Damon-Moore estimates that there are dozens of public libraries with “full-blown” makerspaces, dedicated rooms and high-tech equipment. Hundreds more are deepening their involvement in community programming in ways that reflect the current DIY and maker cultures that value skills development for self-sufficient living.
The development of the Bubbler program did not require approval by the Library Board, but library director Greg Mickells tells me that board members have been supportive. The program will include one dedicated room in the new central library, but events will pop up in other public meeting spaces in the central library and the branch libraries. While acquisition of about $100,000 in technological equipment is planned as part of the $29.5 million central library reconstruction project, the Bubbler’s focus is going to be on programming rather than “gadgets,” Mickells says.
The library will look to partner with existing makerspaces, like Sector 67, a collaborative on Madison’s east side, to bring their high-tech equipment to the library. “We hope to make that type of expertise and innovation accessible to the community,” Mickells says.
The library would be a coordinator of the process and distributor of the products, a role that will be sustainable. One area that Mickells thinks is a natural fit for Madison is publishing. Writers could learn how to self-publish their work, which the library then could distribute, he says. “What we’re hoping to do is celebrate ideas, promote creativity, connect people and enrich lives.”

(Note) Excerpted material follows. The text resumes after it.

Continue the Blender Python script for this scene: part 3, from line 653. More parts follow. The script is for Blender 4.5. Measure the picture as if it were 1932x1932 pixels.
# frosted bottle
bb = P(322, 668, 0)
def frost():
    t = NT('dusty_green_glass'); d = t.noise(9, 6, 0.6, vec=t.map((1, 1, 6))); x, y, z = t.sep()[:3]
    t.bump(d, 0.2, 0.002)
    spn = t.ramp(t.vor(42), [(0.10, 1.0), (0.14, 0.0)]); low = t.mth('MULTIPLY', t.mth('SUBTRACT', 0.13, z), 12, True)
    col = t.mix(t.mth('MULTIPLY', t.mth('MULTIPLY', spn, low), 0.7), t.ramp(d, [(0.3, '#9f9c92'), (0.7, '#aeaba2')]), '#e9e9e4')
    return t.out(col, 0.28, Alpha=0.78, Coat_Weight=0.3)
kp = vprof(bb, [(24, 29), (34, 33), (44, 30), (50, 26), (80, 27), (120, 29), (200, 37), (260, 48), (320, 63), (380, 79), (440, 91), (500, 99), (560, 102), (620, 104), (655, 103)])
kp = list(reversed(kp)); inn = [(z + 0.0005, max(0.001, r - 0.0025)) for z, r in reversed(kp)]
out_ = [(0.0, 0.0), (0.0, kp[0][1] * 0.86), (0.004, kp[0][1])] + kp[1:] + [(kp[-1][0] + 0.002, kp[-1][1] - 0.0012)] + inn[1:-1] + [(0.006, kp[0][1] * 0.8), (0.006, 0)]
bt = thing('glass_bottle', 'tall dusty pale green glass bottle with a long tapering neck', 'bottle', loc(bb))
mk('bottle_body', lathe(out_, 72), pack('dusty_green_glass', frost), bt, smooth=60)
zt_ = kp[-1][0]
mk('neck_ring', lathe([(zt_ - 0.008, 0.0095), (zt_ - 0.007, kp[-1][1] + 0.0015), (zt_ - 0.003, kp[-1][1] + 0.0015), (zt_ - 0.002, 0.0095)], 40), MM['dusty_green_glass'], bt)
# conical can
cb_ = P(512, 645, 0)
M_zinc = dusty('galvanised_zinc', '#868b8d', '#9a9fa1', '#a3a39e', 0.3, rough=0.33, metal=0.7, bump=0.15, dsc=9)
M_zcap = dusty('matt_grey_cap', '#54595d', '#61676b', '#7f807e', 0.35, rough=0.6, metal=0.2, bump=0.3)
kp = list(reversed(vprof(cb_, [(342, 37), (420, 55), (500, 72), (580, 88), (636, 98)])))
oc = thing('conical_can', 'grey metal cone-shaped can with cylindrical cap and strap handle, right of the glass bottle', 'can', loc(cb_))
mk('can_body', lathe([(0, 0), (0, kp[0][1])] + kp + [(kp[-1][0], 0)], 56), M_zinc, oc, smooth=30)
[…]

That doesn’t mean abandoning the library’s traditional role, Mickells stresses. “Books remain a very important aspect of our service to the community.”
And in fact, the library already has some programming that fits the Bubbler model, including an animation program at the Goodman South Madison Branch Library developed with a $25,000 grant from the Goodman Foundation.
The animation workstations used in the program are built on an iPad platform and can be picked up and brought to the Boys and Girls Club or any of the other community organizations that Goodman Branch Library works with, says Vieau.
“Anyone who sees them wants to get their hands on them,” he tells me.
Vieau sees the Bubbler program as giving youths the chance to explore hands-on skills that they may, or may not, like enough to pursue as a job or to study further in school.
The success of the Bookless fundraiser is just one indicator of a taste for maker programming in Madison, Miller tells me. At Curiosity Fest, a gathering for creative, technical and business innovators held Dec. 13 at the High Noon Saloon, Miller gave a pitch on the Bubbler to the 100 or more attendees.
“I asked how many people would be interested in presenting at the library, and every person in the audience raised their hand,” he says.
The makerspace experience is a natural draw for young people, but adults, too, revel in the opportunity to learn to use new tools and develop new skills, Damon-Moore says.
At a workshop this fall at the west-side Sequoya Branch Library on cyanotype, a photographic process that produces a distinctive electric blue-colored print, participants updated the 19th century process by using copy machines and transparency printers. Creating the print through the painstaking process had one woman exclaiming: “I feel like a child again,” Damon-Moore recalls.
She calls her own recent experience with a workshop on drawing and painting “life-changing.”
“It’s changed the way I think about the work that I make. I just let it be. Allowing yourself to embrace skills and tools you might not have ever played with before — it can be very freeing.”